Upon the suggestion that his career seemed to gather momentum from those QMF appearances, Williams counters, "I've got no clear indication about where there was ever any turning point. I dunno, I've got this sense of - there's a sense of inevitability, I feel, about anything that happens. You know, I'm pretty resigned and stoic and I feel like everything could go south tomorrow and... It's not in a sense of entitlement to a place within the industry or anything; it's just a resignation for whatever happens happening. And so I'm not surprised if I succeed and, by the same token, when things don't go well, I'm not surprised either, which means that I'm not aware of any sort of benchmarks or yardsticks, you know? It was all happening and that's all there is to it, and I've got no five-year plan or anything." Williams then points out that being too attached to a particular order of events as a way of measuring your success can be "a recipe for disappointment".

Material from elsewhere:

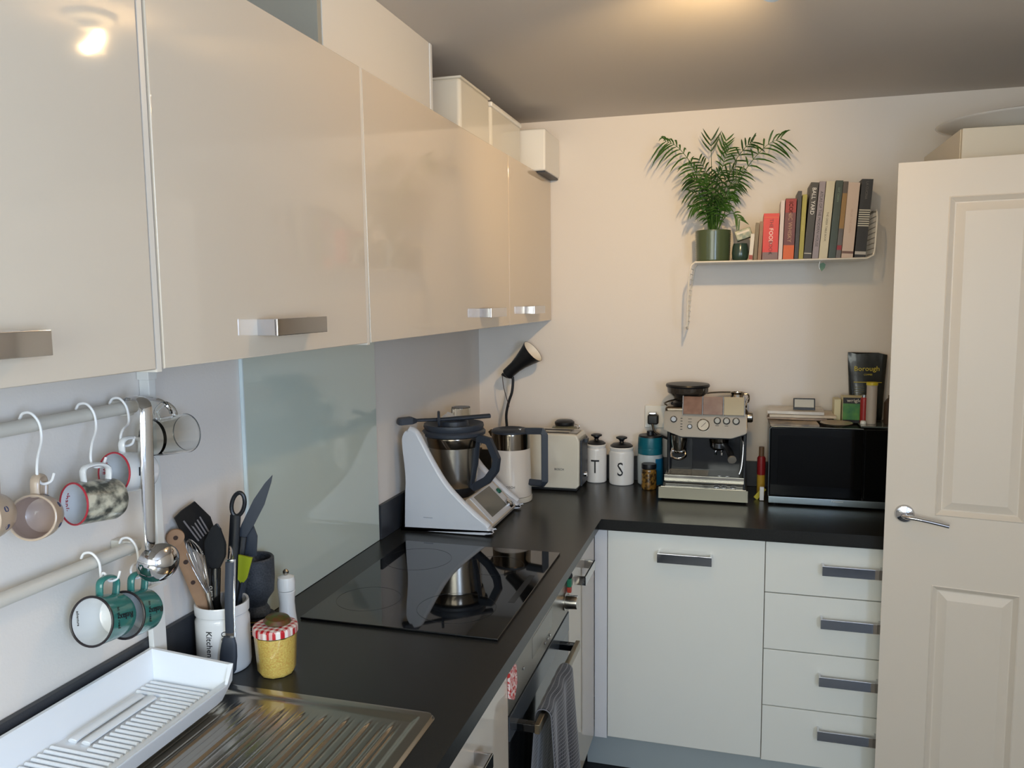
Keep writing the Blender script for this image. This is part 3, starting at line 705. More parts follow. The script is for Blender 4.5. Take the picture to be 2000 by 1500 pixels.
mixc = n_.new('ShaderNodeMix'); mixc.data_type = 'RGBA'; mixc.inputs[6].default_value = (*lin((.90, .87, .84)), 1); mixc.inputs[7].default_value = (*lin((.70, .06, .10)), 1)
l_.new(half.outputs[0], mixc.inputs[0]); l_.new(mixc.outputs[2], b_.inputs['Base Color'])
lathe('gingham_lid', [(0, .0955), (.036, .0955), (.0405, .0935), (.042, .090), (.042, .080), (.040, .079), (.038, .082), (0, .082)], mgi, t, 48)
t = thing('avocado_half', 'dark green avocado piece lying on the gingham jar lid', 'fruit', (J[0]+.002, J[1]+.004, ZW+.0968))
MAv = mat('avocado_green', (66, 74, 22), .35, noise=(80, (92, 52, 26), .1))
lathe('avocado_flesh', [(0, 0), (.022, 0), (.026, .004), (.022, .011), (.012, .015), (0, .0155)], MAv, t, 24, mtx=Matrix.Rotation(R(6), 3, 'Y'))

# ================================================================ FOOD PROCESSOR (cooking mixer)
t = thing('cooking_mixer', 'white cooking mixer with a steel bowl and black lid beyond the hob', 'mixer', (.15, -.69, ZW+.001), world=True)
def rot_prof(pts): return pts
side = [(.018, .925), (.034, 1.06), (.026, 1.17), (.028, 1.205), (.046, 1.228), (.064, 1.222), (.082, 1.19), (.112, 1.135), (.150, 1.072), (.190, 1.026), (.250, .972), (.298, .936), (.300, .922), (.285, .914), (.05, .914), (.024, .916)]
side = [(p[0], p[1]) for p in smooth_pts([(a, 0, b) for a, b in side]+[(side[0][0], 0, side[0][1])], 4) for p in [(p.x, p.z)]][:-1]
for (a0, a1) in ((-.862, -.826), (-.555, -.519)):
    bm = bmesh.new(); aprism(bm, side, a0, a1, 'y', .010, 4); done('side_shell', bm, M_tmw, t)
mid = [(.018, .918), (.034, 1.06), (.030, 1.16), (.044, 1.20), (.060, 1.195), (.066, 1.16), (.066, 1.0), (.10, .985), (.185, .990), (.215, 1.008), (.296, .929), (.290, .916), (.04, .916)]
bm = bmesh.new(); aprism(bm, mid, -.828, -.553, 'y', .003, 2); done('front_body', bm, M_tmin, t, label='cream inner housing')
# rounded near rim along side shell edge
for yy in (-.850, -.531):
    rim = smooth_pts([(.046, yy, 1.222), (.064, yy, 1.215), (.082, yy, 1.186), (.112, yy, 1.131), (.150, yy, 1.069), (.190, yy, 1.023), (.250, yy, .969), (.294, yy, .934)], 5)
    tube('shell_rim', rim, .0125, M_tmw, t, 12)
# screen on the slope
sl = Vector((.081, 0, -.079)).normalized(); nrm = Vector((.079, 0, .081)).normalized()
def slope_quad(name, s0, s1, y0, y1, th, m, par, bev=.001):
    bm = bmesh.new(); o0 = Vector((.215, 0, 1.008))
    vs_ = []
    for s in (s0, s1):
        for y in (y0, y1):
            for k in (0, th): vs_.append(bm.verts.new(o0+sl*s+Vector((0, y, 0))+nrm*k))
    for q in [(0, 1, 3, 2), (4, 6, 7, 5), (0, 4, 5, 1), (2, 3, 7, 6), (0, 2, 6, 4), (1, 5, 7, 3)]: bm.faces.new([vs_[i] for i in q])
    return done(name, bm, m, par)
slope_quad('display_bezel', .004, .108, -.800, -.575, .003, M_tmw, t)
slope_quad('display_screen', .008, .092, -.775, -.62, .0042, mat('screen_grey', (108, 106, 98), .18, .2), t)
kb = Vector((.215, 0, 1.008))+sl*.094+Vector((0, -.600, 0))+nrm*.003
lathe('selector_dial', [(0, 0), (.016, 0), (.016, .008), (.012, .011), (0, .011)], M_chrome, t, 28, tuple(kb), axis_m(nrm), label='round silver selector dial')
kb = Vector((.215, 0, 1.008))+sl*.040+Vector((0, -.592, 0))+nrm*.003
gj = lathe('indicator_gem', [(0, 0), (.010, 0), (.010, .007), (.005, .010), (0, .010)], mat('gem_green', (16, 92, 70), .1, coat=.6), t, 12, tuple(kb), axis_m(nrm), label='green indicator gem')
BC = (.130, -.690)
bw = lathe('mixing_bowl', [(0, 1.010), (.060, 1.010), (.068, 1.018), (.074, 1.05), (.083, 1.15), (.086, 1.182), (0, 1.182)], M_steel, t, 48, (BC[0], BC[1], 0), label='brushed steel mixing bowl')
lathe('bowl_foot', [(0, .985), (.062, .985), (.066, 1.0), (.070, 1.020), (.062, 1.022), (0, 1.022)], M_black, t, 40, (BC[0], BC[1], 0))
lathe('bowl_collar', [(.0862, 1.150), (.088, 1.152), (.094, 1.178), (.092, 1.184), (.086, 1.184), (.0862, 1.150)], M_dsteel, t, 48, (BC[0], BC[1], 0))
lid = lathe('bowl_lid', [(0, 1.183), (.093, 1.183), (.101, 1.188), (.102, 1.197), (.097, 1.203), (.093, 1.204), (.097, 1.214), (.095, 1.222), (.088, 1.222), (.070, 1.212), (.050, 1.210), (.046, 1.230), (.040, 1.232), (.036, 1.212), (0, 1.210)], M_slate, t, 48, (BC[0], BC[1], 0), label='dark slate grey lid')
hb = [(BC[0]+.082, -.715, 1.183), (.262, -.735, 1.176), (.290, -.745, 1.122), (.285, -.745, 1.090), (.255, -.735, 1.052), (.205, -.715, 1.022), (.188, -.712, 1.030), (.204, -.712, 1.10), (.211, -.712, 1.172)]
bm = bmesh.new(); pp = []
atube(bm, hb+[hb[0]], .0085, 4, rx=.0125, upv=(0, 1, 0), square=True)
bmesh.ops.bevel(bm, geom=bm.edges[:], offset=.002, segments=2, affect='EDGES')
done('bowl_handle', bm, M_slate, t, label='triangular loop handle')
box('power_seam', .09, .12, -.8628, -.8618, .955, .957, mat('seam_grey', (150, 156, 166), .5), t, 0)
for (x, y) in ((.05, -.83), (.25, -.83), (.05, -.55), (.25, -.55)): lathe('foot', [(0, .9105), (.010, .9105), (.010, .918), (0, .918)], M_slate, t, 12, (x, y, 0))
t = thing('mixer_spatula', 'dark grey spatula with a round guard lying across the mixer lid', 'spatula', (.10, -.75, 1.2335), world=True)
tube('spatula_shaft', [(.045, -.800, 1.244), (.120, -.740, 1.241), (.150, -.712, 1.241), (.235, -.640, 1.241)], .006, M_slate, t, 10, rx=.009, upv=(0, 0, 1), radii=[.0050, .0060, .0070, .0075])
bm = bmesh.new(); d_ = Vector((.78, .62, 0)).normalized(); s_ = Vector((-.62, .78, 0))
c0 = Vector((.0, -.836, 1.2335))
vsb = []
for (a_, hw, z0, z1) in ((0, .012, .001, .012), (.006, .018, 0, .020), (.045, .018, .001, .022), (.062, .007, .004, .015)):
    vsb.append([bm.verts.new(c0+d_*a_+s_*(-hw)+Vector((0, 0, z0))), bm.verts.new(c0+d_*a_+s_*hw+Vector((0, 0, z0))), bm.verts.new(c0+d_*a_+s_*hw+Vector((0, 0, z1))), bm.verts.new(c0+d_*a_+s_*(-hw)+Vector((0, 0, z1)))])
for a_, b2 in zip(vsb[:-1], vsb[1:]):
    for k in range(4): bm.faces.new((a_[k], a_[(k+1) % 4], b2[(k+1) % 4], b2[k]))
bm.faces.new(vsb[0]); bm.faces.new(vsb[-1][::-1]); bmesh.ops.bevel(bm, geom=bm.edges[:], offset=.002, segments=2, affect='EDGES'); done('spatula_blade', bm, M_slate, t)
lathe('guard_disc', [(0, -.004), (.024, -.004), (.026, 0), (.024, .004), (0, .004)], M_slate, t, 32, (.104, -.754, 1.2435), axis_m((.92, .38, 0)))
t = thing('glass_tumbler', 'clear upturned glass standing behind the mixer', 'glass', (.0785, -.478, ZW+.001))
lathe('glass_wall', [(.030, 0), (.032, 0), (.0335, .20), (.034, .325), (.032, .334), (0, .335), (0, .331), (.030, .330), (.031, .2), (.030, 0)], M_glass, t, 40)

# ================================================================ DESK LAMP
t = thing('clip_lamp', 'black spot lamp on a thin bent arm by the back corner', 'lamp', (.135, -.085, ZW+.001), world=True)
lathe('lamp_base', [(0, .911), (.055, .911), (.055, .922), (.012, .93), (0, .93)], M_black, t, 32, (.130, -.075, 0))
tube('lamp_arm', [(.130, -.075, .93), (.124, -.08, 1.05), (.126, -.08, 1.11), (.124, -.08, 1.16), (.134, -.08, 1.21), (.148, -.08, 1.25), (.153, -.08, 1.29), (.152, -.08, 1.312)], .0055, M_black, t, 10, 4)
tube('lamp_cable', [(.110, -.082, 1.318), (.118, -.09, 1.27), (.134, -.092, 1.215), (.139, -.09, 1.195)], .0016, mat('cable_brown', (60, 40, 34), .5), t, 8, 4)
hd = Vector((.86, -.12, .72)).normalized()
sh = lathe('lamp_shade', [(0, -.036), (.018, -.036), (.0225, -.032), (.024, .015), (.029, .045), (.040, .085), (.0485, .112), (.0475, .1125), (.038, .086), (.027, .046), (.020, .015), (0, .01)], M_black, t, 40, (.153, -.08, 1.342), axis_m(hd), label='flared black lampshade')
lathe('shade_lining', [(.0470, .1115), (.0372, .086), (.026, .048), (0, .044)], mat('shade_white', (232, 226, 214), .5), sh, 40, (.153, -.08, 1.342), axis_m(hd))
tube('lamp_joint', [(.108, -.08, 1.322), (.128, -.08, 1.312), (.152, -.08, 1.309)], .0055, M_black, t, 10)

# ================================================================ KETTLE
KP = (.238, -.412, ZW+.001)
t = thing('kettle', 'white and steel kettle with a black handle next to the mixer', 'kettle', KP)
lathe('power_base', [(0, 0), (.074, 0), (.075, .004), (.075, .016), (.0735, .018), (0, .018)], M_cream, t, 48)
MK = mat('kettle_white', (222, 212, 200), .22, coat=.4)
lathe('kettle_body', [(0, .0195), (.0735, .0195), (.073, .03), (.0700, .10), (.0685, .185), (0, .185)], MK, t, 56)
lathe('steel_band', [(0, .185), (.0683, .1852), (.067, .235), (.066, .240), (0, .240)], M_dsteel, t, 56, label='steel upper band')
lathe('kettle_lid', [(0, .240), (.0672, .240), (.0675, .246), (.062, .251), (.045, .254), (.035, .250), (0, .250)], M_slate, t, 48, label='dark grey lid')
hd3 = [(.058, -.010, .247), (.092, -.014, .249), (.120, -.018, .250), (.127, -.018, .240), (.127, -.018, .15), (.127, -.018, .075), (.120, -.018, .066), (.070, -.008, .066)]
bm = bmesh.new(); atube(bm, hd3, .0115, 4, rx=.0105, upv=(1, 0, 1), square=True); bmesh.ops.bevel(bm, geom=bm.edges[:], offset=.002, segments=2, affect='EDGES'); done('kettle_handle', bm, M_slate, t)
lathe('lid_button', [(0, 0), (.007, 0), (.006, .004), (0, .005)], M_chrome, t, 16, (.040, -.02, .2525))
kc = Vector((math.cos(R(-78)), math.sin(R(-78)), 0))
text('kettle_lettering', 'BOSCH', .0115, M_ink, t, tuple(kc*.0716+Vector((0, 0, .058))), tuple(Vector((-kc.y, kc.x, 0))), (0, 0, 1), ext=.0004)
tube('spout', [(-.050, 0, .222), (-.066, 0, .232), (-.076, 0, .243)], .012, M_dsteel, t, 12, upv=(0, 0, 1), radii=[.012, .011, .008])
# ================================================================ TOASTER
t = thing('toaster', 'white toaster standing behind the kettle', 'toaster', (.33, -.19, ZW+.001), world=True)
MT = mat('toaster_cream', (214, 210, 196), .22, coat=.35)
pr = [(.205, .922), (.440, .922), (.4515, .934), (.4530, 1.098), (.444, 1.118), (.432, 1.122), (.215, 1.122), (.203, 1.112)]
prism('toaster_body', pr, -.262, -.118, MT, t, 'y', .006, 3)
for y in (-.222, -.160): box('bread_slot', .235, .405, y-.012, y+.012, 1.1215, 1.1235, M_ink, t, .0005)
box('lever_panel', .4525, .4590, -.246, -.134, .93, 1.10, M_slate, t, .003, label='dark grey end panel')
box('lever', .459, .472, -.205, -.175, 1.085, 1.100, M_slate, t, .002)
lathe('browning_knob', [(0, 0), (.010, 0), (.009, .008), (0, .008)], M_chrome, t, 20, (.459, -.19, .965), axis_m((1, 0, 0)))
box('toaster_foot', .22, .44, -.25, -.13, .9115, .9225, M_black, t, .002)
text('toaster_lettering', 'BOSCH', .011, M_ink, t, (.378, -.2625, .993), (1, 0, 0), (0, 0, 1), ext=.0004)
box('warming_rail', .406, .438, -.235, -.145, 1.1222, 1.1235, M_dsteel, t, .0004)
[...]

We're curious to find out whether Williams and Harding ever cross paths at festivals or anything like that, since both of their career trajectories are undeniably on the rise. "That's pretty much the only time we get to see each other," he admits. "We got to sing Nobody Gets What They Want Anymore [their Make Way For Love duet] at Fairgrounds Festival last year, in December, and that was the first time we've ever sung it together, like, even on record. It's absurd."
This duet was actually recorded while the singers were in different countries. "I recorded my part while we were doing the main recording block, then Hannah [Harding, aka Aldous] did hers from Cardiff, over the phone, like, three months later," Williams reveals. "So it was very disjointed, though kind of poignantly and aptly so; it sort of spoke to our relationship in general that we had to really, like, convey this stuff over the phone. But we're pretty good at communicating now, in that way, because of how much we had to do that in our relationship."
When asked how it felt to perform this duet with her, face-to-face, for the very first time, Williams enthuses, "It was great! That was both of our last shows of the year and god knows she had a huge year last year, you know, and I was pretty busy, too. So there was something so nice about, like, meeting and going, 'Well, here we are!' That was really nice."
On whether the former lovers are still friends, Williams stresses, "Totally, yeah, we've known each other since we were 16 and we were always inextricably bound through music, you know - and through sort of understanding each other through music - so it's still the same."